● Dataset extract
-*-*-
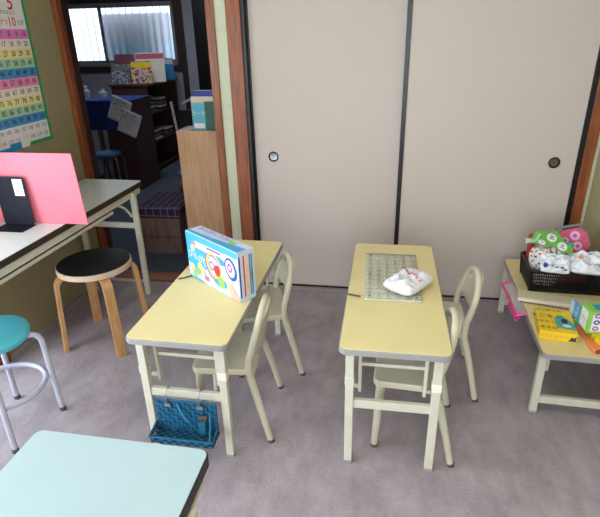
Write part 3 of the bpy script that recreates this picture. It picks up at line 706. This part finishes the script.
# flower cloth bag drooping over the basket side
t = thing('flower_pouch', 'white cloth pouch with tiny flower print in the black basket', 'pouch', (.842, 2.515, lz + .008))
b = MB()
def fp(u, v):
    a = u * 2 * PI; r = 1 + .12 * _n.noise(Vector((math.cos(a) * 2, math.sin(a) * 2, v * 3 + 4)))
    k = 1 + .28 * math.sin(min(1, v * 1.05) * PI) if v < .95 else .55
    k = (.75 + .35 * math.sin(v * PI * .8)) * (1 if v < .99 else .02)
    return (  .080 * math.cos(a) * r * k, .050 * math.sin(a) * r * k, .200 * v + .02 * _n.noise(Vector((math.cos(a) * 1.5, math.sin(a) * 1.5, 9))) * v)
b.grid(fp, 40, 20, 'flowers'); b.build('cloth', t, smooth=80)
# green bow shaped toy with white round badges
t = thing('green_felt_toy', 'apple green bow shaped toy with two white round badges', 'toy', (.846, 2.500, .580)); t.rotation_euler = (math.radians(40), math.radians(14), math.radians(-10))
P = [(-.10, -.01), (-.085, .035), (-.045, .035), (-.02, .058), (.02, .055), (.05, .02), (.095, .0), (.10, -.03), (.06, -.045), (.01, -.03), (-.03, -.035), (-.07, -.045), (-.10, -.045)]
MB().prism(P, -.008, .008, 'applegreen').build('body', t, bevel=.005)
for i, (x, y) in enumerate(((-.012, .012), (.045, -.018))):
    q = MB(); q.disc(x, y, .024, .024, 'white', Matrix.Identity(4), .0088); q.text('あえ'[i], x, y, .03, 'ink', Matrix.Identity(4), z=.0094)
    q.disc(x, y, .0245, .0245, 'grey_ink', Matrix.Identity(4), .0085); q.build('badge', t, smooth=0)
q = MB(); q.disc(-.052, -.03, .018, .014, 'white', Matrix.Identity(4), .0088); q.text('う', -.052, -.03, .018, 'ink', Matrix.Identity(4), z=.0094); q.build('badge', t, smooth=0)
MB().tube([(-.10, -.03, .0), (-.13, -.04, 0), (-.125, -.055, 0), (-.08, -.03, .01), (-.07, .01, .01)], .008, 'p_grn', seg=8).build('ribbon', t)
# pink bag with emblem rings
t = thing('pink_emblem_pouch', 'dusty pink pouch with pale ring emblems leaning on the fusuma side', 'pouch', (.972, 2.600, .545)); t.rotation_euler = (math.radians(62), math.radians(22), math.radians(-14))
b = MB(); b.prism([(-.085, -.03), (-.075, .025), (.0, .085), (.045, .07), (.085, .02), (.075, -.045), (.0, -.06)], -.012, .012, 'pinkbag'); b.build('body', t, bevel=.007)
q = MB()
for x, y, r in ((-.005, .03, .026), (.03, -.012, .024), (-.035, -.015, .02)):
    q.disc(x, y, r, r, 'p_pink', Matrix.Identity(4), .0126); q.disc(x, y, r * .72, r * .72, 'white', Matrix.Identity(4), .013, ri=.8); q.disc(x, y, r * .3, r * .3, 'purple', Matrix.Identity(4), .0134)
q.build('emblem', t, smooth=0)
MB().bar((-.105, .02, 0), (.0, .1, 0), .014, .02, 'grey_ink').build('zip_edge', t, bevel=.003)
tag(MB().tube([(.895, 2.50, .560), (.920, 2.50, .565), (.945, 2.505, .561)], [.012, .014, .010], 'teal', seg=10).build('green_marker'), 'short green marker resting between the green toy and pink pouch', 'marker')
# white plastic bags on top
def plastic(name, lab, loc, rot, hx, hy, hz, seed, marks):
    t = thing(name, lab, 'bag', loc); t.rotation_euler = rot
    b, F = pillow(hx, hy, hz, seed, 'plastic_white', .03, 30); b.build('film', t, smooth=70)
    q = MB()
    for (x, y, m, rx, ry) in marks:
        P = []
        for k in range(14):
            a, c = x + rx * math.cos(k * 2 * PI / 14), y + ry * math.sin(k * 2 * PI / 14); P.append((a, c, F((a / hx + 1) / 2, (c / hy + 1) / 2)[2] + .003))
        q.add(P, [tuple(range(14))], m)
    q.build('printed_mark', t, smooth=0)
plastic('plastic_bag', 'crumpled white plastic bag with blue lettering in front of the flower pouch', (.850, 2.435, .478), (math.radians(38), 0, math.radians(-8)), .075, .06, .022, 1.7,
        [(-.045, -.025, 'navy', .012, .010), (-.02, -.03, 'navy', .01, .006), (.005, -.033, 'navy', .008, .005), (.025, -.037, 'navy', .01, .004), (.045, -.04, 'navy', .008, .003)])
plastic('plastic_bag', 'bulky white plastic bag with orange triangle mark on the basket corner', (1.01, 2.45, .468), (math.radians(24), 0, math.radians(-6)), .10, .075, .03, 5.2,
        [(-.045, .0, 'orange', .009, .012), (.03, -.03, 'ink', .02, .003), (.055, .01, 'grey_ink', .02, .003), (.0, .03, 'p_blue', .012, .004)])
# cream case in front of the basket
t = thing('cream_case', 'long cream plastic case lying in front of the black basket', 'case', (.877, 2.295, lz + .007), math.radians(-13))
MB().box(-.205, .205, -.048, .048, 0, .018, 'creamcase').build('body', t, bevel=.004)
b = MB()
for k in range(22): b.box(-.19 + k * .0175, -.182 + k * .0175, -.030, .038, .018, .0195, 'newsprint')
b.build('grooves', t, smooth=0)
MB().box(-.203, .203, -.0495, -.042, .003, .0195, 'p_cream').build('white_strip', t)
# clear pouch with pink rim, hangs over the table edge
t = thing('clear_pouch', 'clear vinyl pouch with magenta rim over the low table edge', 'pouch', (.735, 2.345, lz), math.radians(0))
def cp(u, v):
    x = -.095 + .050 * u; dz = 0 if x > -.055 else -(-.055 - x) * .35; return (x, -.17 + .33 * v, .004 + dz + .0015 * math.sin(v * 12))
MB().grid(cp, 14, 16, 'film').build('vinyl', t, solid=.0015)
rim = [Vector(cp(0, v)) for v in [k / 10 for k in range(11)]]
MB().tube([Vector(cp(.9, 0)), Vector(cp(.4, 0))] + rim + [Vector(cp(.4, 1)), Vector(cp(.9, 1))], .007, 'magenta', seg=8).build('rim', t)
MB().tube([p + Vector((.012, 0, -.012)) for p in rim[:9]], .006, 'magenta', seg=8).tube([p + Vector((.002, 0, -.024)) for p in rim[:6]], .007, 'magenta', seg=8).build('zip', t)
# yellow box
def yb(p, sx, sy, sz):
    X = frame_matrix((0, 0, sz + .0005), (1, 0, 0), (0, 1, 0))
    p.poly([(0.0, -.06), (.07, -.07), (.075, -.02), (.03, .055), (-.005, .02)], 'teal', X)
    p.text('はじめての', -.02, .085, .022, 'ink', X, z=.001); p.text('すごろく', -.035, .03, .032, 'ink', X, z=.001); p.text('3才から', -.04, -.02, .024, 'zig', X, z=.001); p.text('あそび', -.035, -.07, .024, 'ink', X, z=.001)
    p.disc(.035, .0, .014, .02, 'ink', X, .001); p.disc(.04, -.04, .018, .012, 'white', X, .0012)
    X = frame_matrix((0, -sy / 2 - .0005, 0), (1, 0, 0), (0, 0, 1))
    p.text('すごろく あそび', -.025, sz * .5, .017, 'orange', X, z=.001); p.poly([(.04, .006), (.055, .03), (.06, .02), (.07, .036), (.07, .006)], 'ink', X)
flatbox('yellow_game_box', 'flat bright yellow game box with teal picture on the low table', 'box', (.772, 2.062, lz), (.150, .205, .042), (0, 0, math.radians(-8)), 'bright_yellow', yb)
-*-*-
● What to produce
Reproduce the whole listing word for word, setting aside any pictures.

● Output below
Write part 3 of the bpy script that recreates this picture. It picks up at line 706. This part finishes the script.
# flower cloth bag drooping over the basket side
t = thing('flower_pouch', 'white cloth pouch with tiny flower print in the black basket', 'pouch', (.842, 2.515, lz + .008))
b = MB()
def fp(u, v):
    a = u * 2 * PI; r = 1 + .12 * _n.noise(Vector((math.cos(a) * 2, math.sin(a) * 2, v * 3 + 4)))
    k = 1 + .28 * math.sin(min(1, v * 1.05) * PI) if v < .95 else .55
    k = (.75 + .35 * math.sin(v * PI * .8)) * (1 if v < .99 else .02)
    return (  .080 * math.cos(a) * r * k, .050 * math.sin(a) * r * k, .200 * v + .02 * _n.noise(Vector((math.cos(a) * 1.5, math.sin(a) * 1.5, 9))) * v)
b.grid(fp, 40, 20, 'flowers'); b.build('cloth', t, smooth=80)
# green bow shaped toy with white round badges
t = thing('green_felt_toy', 'apple green bow shaped toy with two white round badges', 'toy', (.846, 2.500, .580)); t.rotation_euler = (math.radians(40), math.radians(14), math.radians(-10))
P = [(-.10, -.01), (-.085, .035), (-.045, .035), (-.02, .058), (.02, .055), (.05, .02), (.095, .0), (.10, -.03), (.06, -.045), (.01, -.03), (-.03, -.035), (-.07, -.045), (-.10, -.045)]
MB().prism(P, -.008, .008, 'applegreen').build('body', t, bevel=.005)
for i, (x, y) in enumerate(((-.012, .012), (.045, -.018))):
    q = MB(); q.disc(x, y, .024, .024, 'white', Matrix.Identity(4), .0088); q.text('あえ'[i], x, y, .03, 'ink', Matrix.Identity(4), z=.0094)
    q.disc(x, y, .0245, .0245, 'grey_ink', Matrix.Identity(4), .0085); q.build('badge', t, smooth=0)
q = MB(); q.disc(-.052, -.03, .018, .014, 'white', Matrix.Identity(4), .0088); q.text('う', -.052, -.03, .018, 'ink', Matrix.Identity(4), z=.0094); q.build('badge', t, smooth=0)
MB().tube([(-.10, -.03, .0), (-.13, -.04, 0), (-.125, -.055, 0), (-.08, -.03, .01), (-.07, .01, .01)], .008, 'p_grn', seg=8).build('ribbon', t)
# pink bag with emblem rings
t = thing('pink_emblem_pouch', 'dusty pink pouch with pale ring emblems leaning on the fusuma side', 'pouch', (.972, 2.600, .545)); t.rotation_euler = (math.radians(62), math.radians(22), math.radians(-14))
b = MB(); b.prism([(-.085, -.03), (-.075, .025), (.0, .085), (.045, .07), (.085, .02), (.075, -.045), (.0, -.06)], -.012, .012, 'pinkbag'); b.build('body', t, bevel=.007)
q = MB()
for x, y, r in ((-.005, .03, .026), (.03, -.012, .024), (-.035, -.015, .02)):
    q.disc(x, y, r, r, 'p_pink', Matrix.Identity(4), .0126); q.disc(x, y, r * .72, r * .72, 'white', Matrix.Identity(4), .013, ri=.8); q.disc(x, y, r * .3, r * .3, 'purple', Matrix.Identity(4), .0134)
q.build('emblem', t, smooth=0)
MB().bar((-.105, .02, 0), (.0, .1, 0), .014, .02, 'grey_ink').build('zip_edge', t, bevel=.003)
tag(MB().tube([(.895, 2.50, .560), (.920, 2.50, .565), (.945, 2.505, .561)], [.012, .014, .010], 'teal', seg=10).build('green_marker'), 'short green marker resting between the green toy and pink pouch', 'marker')
# white plastic bags on top
def plastic(name, lab, loc, rot, hx, hy, hz, seed, marks):
    t = thing(name, lab, 'bag', loc); t.rotation_euler = rot
    b, F = pillow(hx, hy, hz, seed, 'plastic_white', .03, 30); b.build('film', t, smooth=70)
    q = MB()
    for (x, y, m, rx, ry) in marks:
        P = []
        for k in range(14):
            a, c = x + rx * math.cos(k * 2 * PI / 14), y + ry * math.sin(k * 2 * PI / 14); P.append((a, c, F((a / hx + 1) / 2, (c / hy + 1) / 2)[2] + .003))
        q.add(P, [tuple(range(14))], m)
    q.build('printed_mark', t, smooth=0)
plastic('plastic_bag', 'crumpled white plastic bag with blue lettering in front of the flower pouch', (.850, 2.435, .478), (math.radians(38), 0, math.radians(-8)), .075, .06, .022, 1.7,
        [(-.045, -.025, 'navy', .012, .010), (-.02, -.03, 'navy', .01, .006), (.005, -.033, 'navy', .008, .005), (.025, -.037, 'navy', .01, .004), (.045, -.04, 'navy', .008, .003)])
plastic('plastic_bag', 'bulky white plastic bag with orange triangle mark on the basket corner', (1.01, 2.45, .468), (math.radians(24), 0, math.radians(-6)), .10, .075, .03, 5.2,
        [(-.045, .0, 'orange', .009, .012), (.03, -.03, 'ink', .02, .003), (.055, .01, 'grey_ink', .02, .003), (.0, .03, 'p_blue', .012, .004)])
# cream case in front of the basket
t = thing('cream_case', 'long cream plastic case lying in front of the black basket', 'case', (.877, 2.295, lz + .007), math.radians(-13))
MB().box(-.205, .205, -.048, .048, 0, .018, 'creamcase').build('body', t, bevel=.004)
b = MB()
for k in range(22): b.box(-.19 + k * .0175, -.182 + k * .0175, -.030, .038, .018, .0195, 'newsprint')
b.build('grooves', t, smooth=0)
MB().box(-.203, .203, -.0495, -.042, .003, .0195, 'p_cream').build('white_strip', t)
# clear pouch with pink rim, hangs over the table edge
t = thing('clear_pouch', 'clear vinyl pouch with magenta rim over the low table edge', 'pouch', (.735, 2.345, lz), math.radians(0))
def cp(u, v):
    x = -.095 + .050 * u; dz = 0 if x > -.055 else -(-.055 - x) * .35; return (x, -.17 + .33 * v, .004 + dz + .0015 * math.sin(v * 12))
MB().grid(cp, 14, 16, 'film').build('vinyl', t, solid=.0015)
rim = [Vector(cp(0, v)) for v in [k / 10 for k in range(11)]]
MB().tube([Vector(cp(.9, 0)), Vector(cp(.4, 0))] + rim + [Vector(cp(.4, 1)), Vector(cp(.9, 1))], .007, 'magenta', seg=8).build('rim', t)
MB().tube([p + Vector((.012, 0, -.012)) for p in rim[:9]], .006, 'magenta', seg=8).tube([p + Vector((.002, 0, -.024)) for p in rim[:6]], .007, 'magenta', seg=8).build('zip', t)
# yellow box
def yb(p, sx, sy, sz):
    X = frame_matrix((0, 0, sz + .0005), (1, 0, 0), (0, 1, 0))
    p.poly([(0.0, -.06), (.07, -.07), (.075, -.02), (.03, .055), (-.005, .02)], 'teal', X)
    p.text('はじめての', -.02, .085, .022, 'ink', X, z=.001); p.text('すごろく', -.035, .03, .032, 'ink', X, z=.001); p.text('3才から', -.04, -.02, .024, 'zig', X, z=.001); p.text('あそび', -.035, -.07, .024, 'ink', X, z=.001)
    p.disc(.035, .0, .014, .02, 'ink', X, .001); p.disc(.04, -.04, .018, .012, 'white', X, .0012)
    X = frame_matrix((0, -sy / 2 - .0005, 0), (1, 0, 0), (0, 0, 1))
    p.text('すごろく あそび', -.025, sz * .5, .017, 'orange', X, z=.001); p.poly([(.04, .006), (.055, .03), (.06, .02), (.07, .036), (.07, .006)], 'ink', X)
flatbox('yellow_game_box', 'flat bright yellow game box with teal picture on the low table', 'box', (.772, 2.062, lz), (.150, .205, .042), (0, 0, math.radians(-8)), 'bright_yellow', yb)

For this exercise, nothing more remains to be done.